5. "Olhando para o céu, suspirou e disse: ´Efatá`, que quer dizer: Abre-te".
Com este gesto, Jesus realça o poder das palavras. O que dizemos aos outros tanto pode curar quanto pode matar, derrubar ou levantar. Uma única palavra mal empregada, "mal-dita", pode causar um estrago irreversível na vida de alguém. Sendo assim, precisamos sempre pensar muito bem antes de dizer qualquer coisa. Como já dizia um sábio dos tempos atuais: "Se você não tiver uma boa palavra para dizer a alguém, cale-se". Afinal, nossas palavras nunca são inocentes, neutras ou isentas.
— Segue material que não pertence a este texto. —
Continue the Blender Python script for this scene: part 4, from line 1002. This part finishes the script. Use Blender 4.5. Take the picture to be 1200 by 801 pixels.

Elas ajudam ou atrapalham; destróem ou constróem. Melhor é que aprendamos a guardar um certo silêncio antes de dizer quaisquer palavras; não falo de qualquer silêncio, mas daquele silêncio pleno de consciência, tempo e lugar de purificação, que se transforma em nós em uma espécie de "mãe de toda palavra justa".
Obs: Vemos que Jesus, neste milagre específico, abre primeiro os ouvidos do doente e só depois é que solta a sua língua. Este, quem sabe, seja um indicativo muito evidente de que precisamos mais ouvir do que falar. Aliás, diz a sabedoria popular que temos dois ouvidos e uma boca, exatamente por esta razão e para cumprir tal finalidade. Pensemos sobre isto!